● **DATA SHOWN**
________________
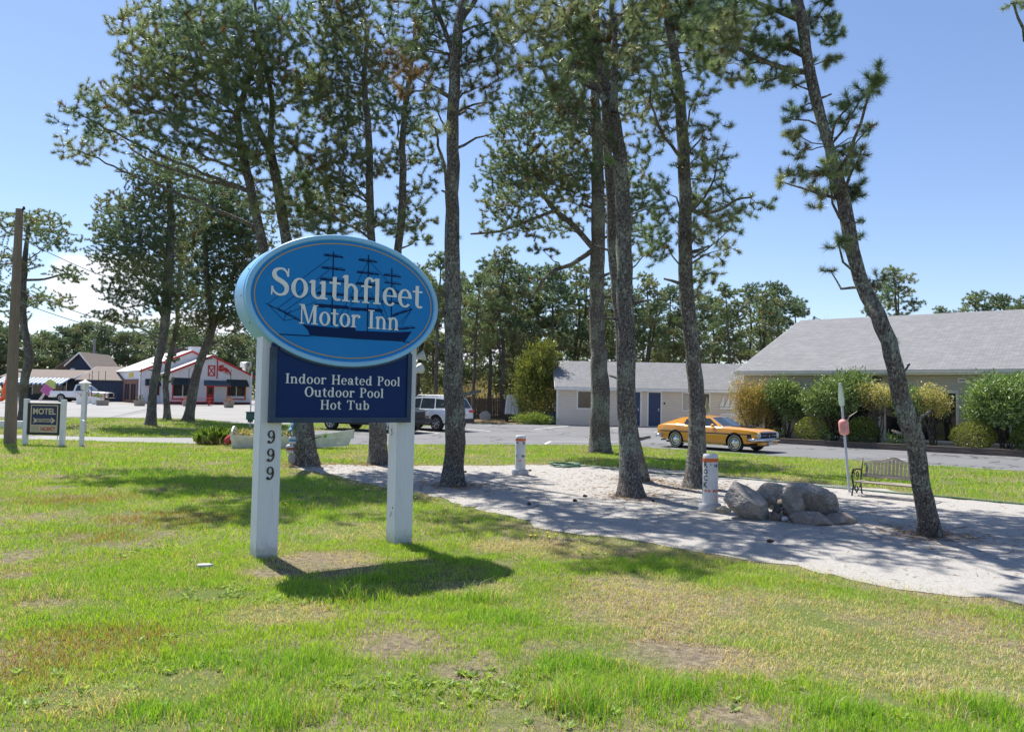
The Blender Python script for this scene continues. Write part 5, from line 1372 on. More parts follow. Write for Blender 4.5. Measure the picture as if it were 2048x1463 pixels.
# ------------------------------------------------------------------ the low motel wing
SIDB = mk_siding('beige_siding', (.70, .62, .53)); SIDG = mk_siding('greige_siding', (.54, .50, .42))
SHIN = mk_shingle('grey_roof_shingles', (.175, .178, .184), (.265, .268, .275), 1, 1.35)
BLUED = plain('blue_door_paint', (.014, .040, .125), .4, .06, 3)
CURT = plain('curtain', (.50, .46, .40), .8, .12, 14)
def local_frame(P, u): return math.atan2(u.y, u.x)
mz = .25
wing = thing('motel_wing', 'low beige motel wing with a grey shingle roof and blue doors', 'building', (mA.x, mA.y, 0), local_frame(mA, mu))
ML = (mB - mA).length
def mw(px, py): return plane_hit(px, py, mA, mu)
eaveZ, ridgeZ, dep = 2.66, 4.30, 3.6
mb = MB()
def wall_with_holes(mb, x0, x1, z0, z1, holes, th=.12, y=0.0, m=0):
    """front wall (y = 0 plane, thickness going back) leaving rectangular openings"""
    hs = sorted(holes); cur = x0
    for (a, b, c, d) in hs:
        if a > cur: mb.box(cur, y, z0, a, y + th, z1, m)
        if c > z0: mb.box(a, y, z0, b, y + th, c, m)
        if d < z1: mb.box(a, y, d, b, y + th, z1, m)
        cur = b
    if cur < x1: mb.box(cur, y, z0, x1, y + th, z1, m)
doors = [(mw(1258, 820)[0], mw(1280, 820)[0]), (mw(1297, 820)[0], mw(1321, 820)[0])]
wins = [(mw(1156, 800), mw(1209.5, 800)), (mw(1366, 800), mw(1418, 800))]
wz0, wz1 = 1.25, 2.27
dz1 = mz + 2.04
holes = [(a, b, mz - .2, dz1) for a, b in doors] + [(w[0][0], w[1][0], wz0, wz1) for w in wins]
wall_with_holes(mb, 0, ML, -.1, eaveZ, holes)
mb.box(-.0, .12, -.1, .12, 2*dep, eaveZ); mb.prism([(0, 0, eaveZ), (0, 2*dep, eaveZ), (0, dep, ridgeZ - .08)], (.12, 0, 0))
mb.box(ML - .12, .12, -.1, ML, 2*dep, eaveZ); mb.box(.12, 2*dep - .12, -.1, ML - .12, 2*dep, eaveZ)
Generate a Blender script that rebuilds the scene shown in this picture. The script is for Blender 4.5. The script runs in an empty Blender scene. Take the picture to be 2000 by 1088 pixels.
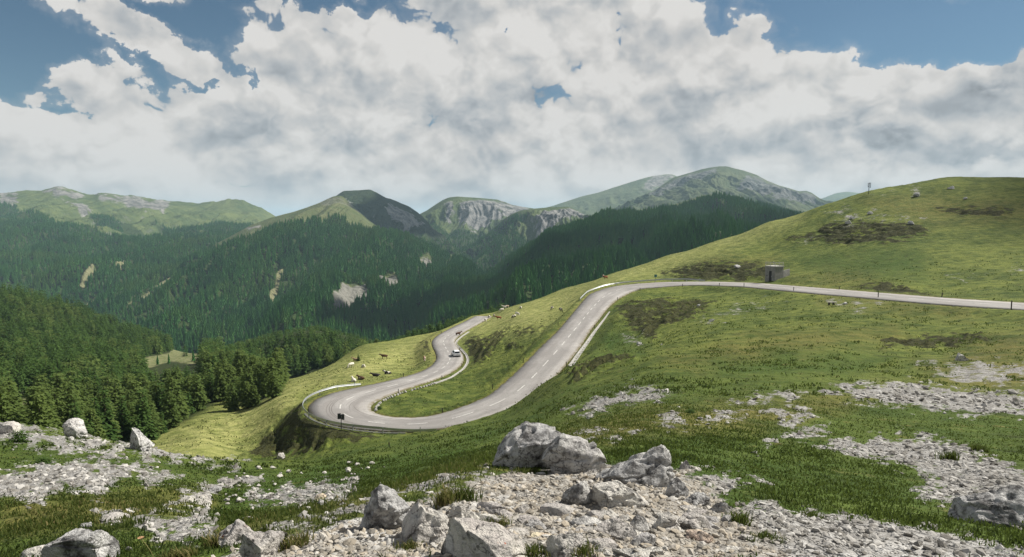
________________
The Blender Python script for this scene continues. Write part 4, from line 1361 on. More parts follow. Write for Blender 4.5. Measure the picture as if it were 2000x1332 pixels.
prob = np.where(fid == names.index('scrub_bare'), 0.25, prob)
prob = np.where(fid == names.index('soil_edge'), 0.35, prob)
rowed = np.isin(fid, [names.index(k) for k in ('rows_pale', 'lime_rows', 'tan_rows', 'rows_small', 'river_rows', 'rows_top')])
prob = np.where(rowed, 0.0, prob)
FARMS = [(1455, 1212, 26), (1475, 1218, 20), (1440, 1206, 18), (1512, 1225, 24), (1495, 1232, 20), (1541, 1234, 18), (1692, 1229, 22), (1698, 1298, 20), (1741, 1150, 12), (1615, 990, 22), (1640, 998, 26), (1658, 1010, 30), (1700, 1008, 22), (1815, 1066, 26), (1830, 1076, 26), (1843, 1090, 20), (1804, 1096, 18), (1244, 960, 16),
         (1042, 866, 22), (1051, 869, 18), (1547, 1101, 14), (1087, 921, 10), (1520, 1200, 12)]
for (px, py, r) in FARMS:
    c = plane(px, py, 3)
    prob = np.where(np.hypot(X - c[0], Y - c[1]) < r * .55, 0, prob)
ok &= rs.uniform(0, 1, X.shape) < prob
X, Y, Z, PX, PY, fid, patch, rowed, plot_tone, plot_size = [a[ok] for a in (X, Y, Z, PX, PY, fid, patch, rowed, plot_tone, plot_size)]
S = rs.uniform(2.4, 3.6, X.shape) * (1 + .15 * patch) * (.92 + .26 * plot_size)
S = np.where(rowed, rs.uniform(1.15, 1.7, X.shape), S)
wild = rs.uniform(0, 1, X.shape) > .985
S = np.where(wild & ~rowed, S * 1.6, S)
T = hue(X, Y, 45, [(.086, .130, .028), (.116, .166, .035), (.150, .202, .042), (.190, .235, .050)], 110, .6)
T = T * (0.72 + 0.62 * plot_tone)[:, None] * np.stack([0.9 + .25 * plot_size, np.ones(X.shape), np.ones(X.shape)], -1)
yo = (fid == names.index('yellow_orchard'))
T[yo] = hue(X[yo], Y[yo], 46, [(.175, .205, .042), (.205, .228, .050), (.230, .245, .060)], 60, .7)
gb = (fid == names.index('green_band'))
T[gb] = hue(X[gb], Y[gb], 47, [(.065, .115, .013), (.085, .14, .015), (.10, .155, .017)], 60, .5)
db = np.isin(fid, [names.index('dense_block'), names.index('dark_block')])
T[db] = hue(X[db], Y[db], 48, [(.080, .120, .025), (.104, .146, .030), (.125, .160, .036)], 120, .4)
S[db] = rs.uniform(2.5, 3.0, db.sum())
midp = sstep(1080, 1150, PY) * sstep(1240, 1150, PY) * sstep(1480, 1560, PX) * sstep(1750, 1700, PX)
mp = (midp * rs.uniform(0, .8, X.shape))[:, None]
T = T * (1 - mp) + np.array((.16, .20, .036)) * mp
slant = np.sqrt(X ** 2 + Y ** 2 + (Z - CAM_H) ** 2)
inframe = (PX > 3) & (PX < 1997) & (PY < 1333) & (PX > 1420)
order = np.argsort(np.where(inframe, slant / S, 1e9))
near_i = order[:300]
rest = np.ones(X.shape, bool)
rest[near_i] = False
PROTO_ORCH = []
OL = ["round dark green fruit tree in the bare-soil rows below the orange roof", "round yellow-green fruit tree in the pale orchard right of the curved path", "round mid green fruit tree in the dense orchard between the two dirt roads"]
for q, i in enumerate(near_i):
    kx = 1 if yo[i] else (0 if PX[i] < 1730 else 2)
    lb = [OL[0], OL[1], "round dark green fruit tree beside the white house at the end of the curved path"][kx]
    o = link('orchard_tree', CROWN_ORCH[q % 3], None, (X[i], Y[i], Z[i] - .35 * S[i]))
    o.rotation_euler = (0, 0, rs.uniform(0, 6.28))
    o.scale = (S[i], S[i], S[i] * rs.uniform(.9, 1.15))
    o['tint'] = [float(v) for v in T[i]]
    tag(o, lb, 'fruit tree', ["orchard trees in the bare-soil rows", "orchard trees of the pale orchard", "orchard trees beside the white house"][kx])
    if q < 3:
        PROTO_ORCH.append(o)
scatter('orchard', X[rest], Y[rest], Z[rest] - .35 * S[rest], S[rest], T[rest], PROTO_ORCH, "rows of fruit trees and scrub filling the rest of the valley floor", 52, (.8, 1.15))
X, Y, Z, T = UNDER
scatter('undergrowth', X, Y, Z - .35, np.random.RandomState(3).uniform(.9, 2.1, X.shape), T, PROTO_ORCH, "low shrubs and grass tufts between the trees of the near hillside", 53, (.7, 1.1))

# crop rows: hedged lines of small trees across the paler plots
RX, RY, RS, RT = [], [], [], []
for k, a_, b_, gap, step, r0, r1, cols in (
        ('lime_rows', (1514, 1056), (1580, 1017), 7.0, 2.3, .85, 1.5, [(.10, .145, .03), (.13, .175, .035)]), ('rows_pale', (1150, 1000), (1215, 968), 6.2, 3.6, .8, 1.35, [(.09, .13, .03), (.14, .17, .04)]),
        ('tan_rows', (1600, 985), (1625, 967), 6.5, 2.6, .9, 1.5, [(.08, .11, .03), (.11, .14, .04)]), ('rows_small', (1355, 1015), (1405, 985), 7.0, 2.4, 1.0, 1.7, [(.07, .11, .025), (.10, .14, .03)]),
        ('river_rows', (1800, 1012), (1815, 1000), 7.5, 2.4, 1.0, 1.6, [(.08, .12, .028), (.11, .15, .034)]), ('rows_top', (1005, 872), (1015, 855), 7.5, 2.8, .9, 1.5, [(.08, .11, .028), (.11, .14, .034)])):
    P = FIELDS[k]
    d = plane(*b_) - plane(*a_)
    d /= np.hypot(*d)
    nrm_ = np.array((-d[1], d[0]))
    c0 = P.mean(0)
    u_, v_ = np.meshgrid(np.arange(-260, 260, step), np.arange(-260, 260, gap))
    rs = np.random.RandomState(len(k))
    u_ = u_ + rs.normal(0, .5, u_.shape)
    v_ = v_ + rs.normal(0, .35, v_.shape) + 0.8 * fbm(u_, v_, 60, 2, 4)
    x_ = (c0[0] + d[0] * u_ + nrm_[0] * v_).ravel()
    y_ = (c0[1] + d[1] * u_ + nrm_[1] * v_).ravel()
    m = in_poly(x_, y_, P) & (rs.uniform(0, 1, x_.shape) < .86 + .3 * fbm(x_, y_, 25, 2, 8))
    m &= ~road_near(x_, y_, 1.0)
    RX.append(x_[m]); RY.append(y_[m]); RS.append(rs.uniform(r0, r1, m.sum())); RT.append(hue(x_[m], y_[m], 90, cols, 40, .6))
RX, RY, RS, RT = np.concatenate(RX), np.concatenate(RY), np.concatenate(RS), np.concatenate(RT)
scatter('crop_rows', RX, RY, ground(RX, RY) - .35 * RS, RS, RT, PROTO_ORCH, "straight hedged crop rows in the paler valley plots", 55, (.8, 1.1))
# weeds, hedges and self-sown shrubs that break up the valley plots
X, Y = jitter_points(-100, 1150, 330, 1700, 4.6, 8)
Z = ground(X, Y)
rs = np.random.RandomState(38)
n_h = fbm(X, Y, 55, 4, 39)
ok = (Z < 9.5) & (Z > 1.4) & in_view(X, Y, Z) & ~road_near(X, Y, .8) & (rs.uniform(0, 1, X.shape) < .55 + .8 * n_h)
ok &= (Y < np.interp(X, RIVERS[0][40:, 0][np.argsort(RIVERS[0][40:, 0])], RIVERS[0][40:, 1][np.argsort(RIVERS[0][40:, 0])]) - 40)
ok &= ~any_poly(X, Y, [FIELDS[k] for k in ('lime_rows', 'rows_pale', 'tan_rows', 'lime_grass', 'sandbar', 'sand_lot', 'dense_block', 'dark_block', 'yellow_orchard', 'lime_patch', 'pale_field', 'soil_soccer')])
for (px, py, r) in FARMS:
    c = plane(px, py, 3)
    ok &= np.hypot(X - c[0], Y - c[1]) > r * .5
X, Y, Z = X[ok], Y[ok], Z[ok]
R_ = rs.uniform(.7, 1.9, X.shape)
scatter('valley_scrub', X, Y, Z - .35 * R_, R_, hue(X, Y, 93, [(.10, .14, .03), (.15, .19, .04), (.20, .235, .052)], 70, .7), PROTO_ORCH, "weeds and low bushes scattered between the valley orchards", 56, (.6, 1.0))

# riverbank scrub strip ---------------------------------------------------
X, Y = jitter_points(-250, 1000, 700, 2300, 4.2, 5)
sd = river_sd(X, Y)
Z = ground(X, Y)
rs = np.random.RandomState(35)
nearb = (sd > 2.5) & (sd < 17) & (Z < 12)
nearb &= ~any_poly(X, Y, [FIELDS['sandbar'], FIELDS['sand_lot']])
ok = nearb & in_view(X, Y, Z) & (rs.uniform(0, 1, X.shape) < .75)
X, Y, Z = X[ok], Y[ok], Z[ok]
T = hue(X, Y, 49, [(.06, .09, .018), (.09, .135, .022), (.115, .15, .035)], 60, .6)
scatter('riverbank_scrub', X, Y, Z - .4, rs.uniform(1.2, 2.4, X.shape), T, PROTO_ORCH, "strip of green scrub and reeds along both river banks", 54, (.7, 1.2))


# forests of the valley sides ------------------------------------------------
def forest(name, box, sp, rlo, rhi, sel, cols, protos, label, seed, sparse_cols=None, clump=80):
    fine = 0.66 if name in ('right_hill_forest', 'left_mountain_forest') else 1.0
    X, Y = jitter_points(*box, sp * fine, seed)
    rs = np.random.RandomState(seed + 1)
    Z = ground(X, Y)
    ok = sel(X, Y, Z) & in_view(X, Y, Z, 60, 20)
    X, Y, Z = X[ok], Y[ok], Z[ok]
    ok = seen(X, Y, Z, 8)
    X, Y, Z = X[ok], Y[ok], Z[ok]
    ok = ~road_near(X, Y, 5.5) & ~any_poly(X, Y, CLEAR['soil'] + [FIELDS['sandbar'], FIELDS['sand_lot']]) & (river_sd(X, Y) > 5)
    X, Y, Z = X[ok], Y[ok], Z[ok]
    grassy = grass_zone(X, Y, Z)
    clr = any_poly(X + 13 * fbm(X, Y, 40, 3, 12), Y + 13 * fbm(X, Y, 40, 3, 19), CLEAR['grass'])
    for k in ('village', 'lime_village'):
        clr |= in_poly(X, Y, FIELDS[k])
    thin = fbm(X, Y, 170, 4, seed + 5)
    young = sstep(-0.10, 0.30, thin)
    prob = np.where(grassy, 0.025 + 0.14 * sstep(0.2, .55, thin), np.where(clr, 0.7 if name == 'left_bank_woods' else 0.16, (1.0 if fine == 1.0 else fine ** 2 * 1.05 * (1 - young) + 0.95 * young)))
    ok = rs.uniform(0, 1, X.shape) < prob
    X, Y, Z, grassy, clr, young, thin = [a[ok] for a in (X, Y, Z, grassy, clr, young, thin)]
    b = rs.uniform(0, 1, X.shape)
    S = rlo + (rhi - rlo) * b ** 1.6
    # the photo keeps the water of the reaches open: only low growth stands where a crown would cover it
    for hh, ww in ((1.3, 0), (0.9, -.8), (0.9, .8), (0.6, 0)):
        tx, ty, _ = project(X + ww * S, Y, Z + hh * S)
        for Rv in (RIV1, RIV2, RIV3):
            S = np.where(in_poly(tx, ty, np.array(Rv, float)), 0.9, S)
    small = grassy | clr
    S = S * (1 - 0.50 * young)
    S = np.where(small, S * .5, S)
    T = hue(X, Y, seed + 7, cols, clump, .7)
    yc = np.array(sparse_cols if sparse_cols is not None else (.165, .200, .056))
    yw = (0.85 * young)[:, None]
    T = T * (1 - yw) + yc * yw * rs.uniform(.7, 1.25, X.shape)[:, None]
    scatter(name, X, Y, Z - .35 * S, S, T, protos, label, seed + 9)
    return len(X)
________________
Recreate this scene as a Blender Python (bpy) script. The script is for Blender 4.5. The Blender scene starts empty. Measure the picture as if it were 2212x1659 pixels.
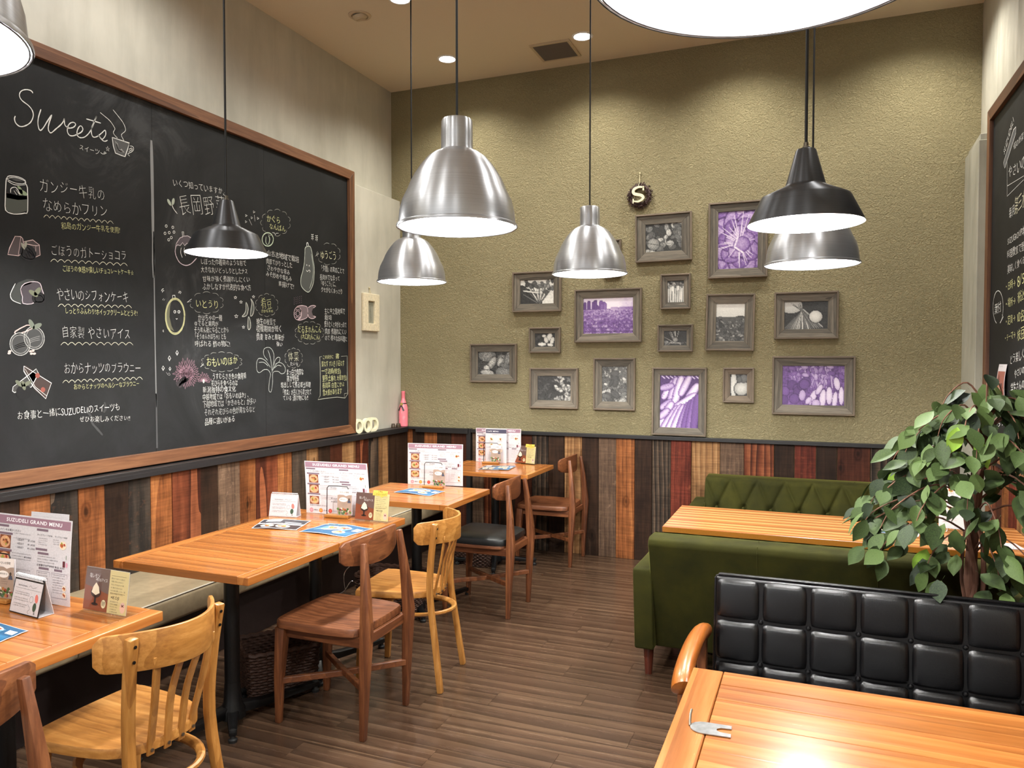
________________
● **WRITTEN TASK**
Pick out all lines from the data above in which the word "this" appears.

● **EXERCISE OUTPUT**
The Blender Python script for this scene continues. Write part 5, from line 1372 on. More parts follow. Write for Blender 4.5. Measure the picture as if it were 2048x1463 pixels.
Generate a Blender script that rebuilds the scene shown in this picture. The script is for Blender 4.5. The script runs in an empty Blender scene. Take the picture to be 2000 by 1088 pixels.
The Blender Python script for this scene continues. Write part 4, from line 1361 on. More parts follow. Write for Blender 4.5. Measure the picture as if it were 2000x1332 pixels.
Recreate this scene as a Blender Python (bpy) script. The script is for Blender 4.5. The Blender scene starts empty. Measure the picture as if it were 2212x1659 pixels.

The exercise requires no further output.